Module 3 learning log – thoughts on cursive in this digital world

My son, who is 10, complained this morning because he doesn’t understand why we have to learn cursive.  He said that it looks like “meaningless spaghetti”.  Mentioning the print letters on his Facebook page, in books, and the Yahoo page in front of me during our conversation, he said it didn’t make sense to learn another script that we don’t ever use.  I agreed – it doesn’t make much sense because cursive is becoming pretty obsolete.  Unless we are signing official documents, when do we ever use cursive in our daily lives?  

Once upon a time our correspondences to family, friends, and so on were in cursive while our books and newspapers were in print.  But those days of writing hand-written letters are mostly gone.  Can anyone argue otherwise?  The majority of our correspondences and communication are electronic in nature – text, email, social media like Facebook and Twitter, Google+ and Myspace.  Unless one specifically chooses a cursive font for email (such as Blackadder or Edwardian Script) the default fonts will usually be Times New Roman, Helvetica, or Courier New – all print. 
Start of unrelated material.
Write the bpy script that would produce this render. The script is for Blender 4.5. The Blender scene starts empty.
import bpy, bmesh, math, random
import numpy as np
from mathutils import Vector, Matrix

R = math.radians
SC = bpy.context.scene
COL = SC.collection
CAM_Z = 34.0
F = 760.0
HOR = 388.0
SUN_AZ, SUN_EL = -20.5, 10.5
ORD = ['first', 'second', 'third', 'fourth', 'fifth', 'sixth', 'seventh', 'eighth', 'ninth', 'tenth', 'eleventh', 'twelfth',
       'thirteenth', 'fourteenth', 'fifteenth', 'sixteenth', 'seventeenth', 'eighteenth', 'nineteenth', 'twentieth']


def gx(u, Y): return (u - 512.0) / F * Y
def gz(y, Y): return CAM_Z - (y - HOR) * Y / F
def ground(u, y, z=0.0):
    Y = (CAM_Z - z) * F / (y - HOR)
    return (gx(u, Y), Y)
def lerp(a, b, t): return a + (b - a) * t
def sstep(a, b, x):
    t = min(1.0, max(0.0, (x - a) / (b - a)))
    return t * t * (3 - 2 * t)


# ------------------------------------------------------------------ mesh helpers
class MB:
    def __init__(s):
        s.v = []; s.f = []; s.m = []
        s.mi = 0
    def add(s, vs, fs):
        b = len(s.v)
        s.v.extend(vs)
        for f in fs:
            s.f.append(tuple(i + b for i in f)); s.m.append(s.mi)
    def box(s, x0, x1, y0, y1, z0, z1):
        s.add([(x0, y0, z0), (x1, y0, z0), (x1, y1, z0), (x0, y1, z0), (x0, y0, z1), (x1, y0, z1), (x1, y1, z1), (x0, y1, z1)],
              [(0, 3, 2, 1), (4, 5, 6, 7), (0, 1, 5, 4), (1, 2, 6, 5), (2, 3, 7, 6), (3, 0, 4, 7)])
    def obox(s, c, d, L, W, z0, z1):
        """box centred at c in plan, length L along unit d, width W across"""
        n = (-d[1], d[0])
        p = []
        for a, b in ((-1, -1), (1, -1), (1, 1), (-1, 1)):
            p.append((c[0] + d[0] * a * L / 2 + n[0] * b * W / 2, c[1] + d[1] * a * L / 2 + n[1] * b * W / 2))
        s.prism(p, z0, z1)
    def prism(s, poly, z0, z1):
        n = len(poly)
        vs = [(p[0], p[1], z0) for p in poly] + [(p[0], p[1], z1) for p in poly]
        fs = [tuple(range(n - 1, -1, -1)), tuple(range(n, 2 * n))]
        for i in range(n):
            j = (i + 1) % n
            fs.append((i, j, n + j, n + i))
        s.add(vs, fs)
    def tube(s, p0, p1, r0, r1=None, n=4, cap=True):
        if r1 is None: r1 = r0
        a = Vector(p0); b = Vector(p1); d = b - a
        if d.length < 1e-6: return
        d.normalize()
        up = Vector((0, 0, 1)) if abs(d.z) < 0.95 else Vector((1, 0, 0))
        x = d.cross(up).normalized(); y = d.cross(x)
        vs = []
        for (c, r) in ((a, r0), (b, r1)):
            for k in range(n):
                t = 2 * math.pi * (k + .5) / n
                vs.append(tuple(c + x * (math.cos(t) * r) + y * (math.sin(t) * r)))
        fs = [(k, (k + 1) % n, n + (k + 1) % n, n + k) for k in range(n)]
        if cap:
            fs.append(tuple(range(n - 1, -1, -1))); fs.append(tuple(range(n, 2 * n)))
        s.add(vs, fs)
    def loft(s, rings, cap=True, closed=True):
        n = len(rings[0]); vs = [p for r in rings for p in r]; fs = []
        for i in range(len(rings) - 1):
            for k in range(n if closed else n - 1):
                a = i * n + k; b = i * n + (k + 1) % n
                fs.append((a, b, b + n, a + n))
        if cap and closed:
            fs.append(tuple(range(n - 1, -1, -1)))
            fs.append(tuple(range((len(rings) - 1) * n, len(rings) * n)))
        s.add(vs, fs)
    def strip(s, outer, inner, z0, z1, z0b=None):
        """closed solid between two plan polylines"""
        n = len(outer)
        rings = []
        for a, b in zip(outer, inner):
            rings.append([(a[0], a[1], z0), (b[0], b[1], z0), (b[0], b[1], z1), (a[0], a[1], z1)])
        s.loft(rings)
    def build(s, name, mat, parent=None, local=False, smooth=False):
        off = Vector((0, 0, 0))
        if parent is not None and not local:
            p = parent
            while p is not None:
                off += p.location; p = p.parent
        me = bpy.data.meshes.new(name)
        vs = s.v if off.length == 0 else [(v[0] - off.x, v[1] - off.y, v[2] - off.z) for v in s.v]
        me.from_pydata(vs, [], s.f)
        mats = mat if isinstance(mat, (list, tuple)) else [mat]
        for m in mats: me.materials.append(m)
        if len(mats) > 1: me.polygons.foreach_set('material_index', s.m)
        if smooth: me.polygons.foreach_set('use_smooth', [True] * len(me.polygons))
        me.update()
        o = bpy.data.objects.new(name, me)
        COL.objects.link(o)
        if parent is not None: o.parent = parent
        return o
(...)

It seems strange that in just my lifetime cursive has become almost obsolete.  Yet with the rise of email and now social media, it seems natural that cursive would be killed off.  It makes me wonder if, in my son’s lifetime, cursive will be extinct entirely.  With the future of digital technology will we even need hand-written signatures?  Passwords, codes, and maybe one day bio-technology will make it seem tedious and unnecessary to actually use your hand to sign a document. 

Any thoughts from this blogs followers???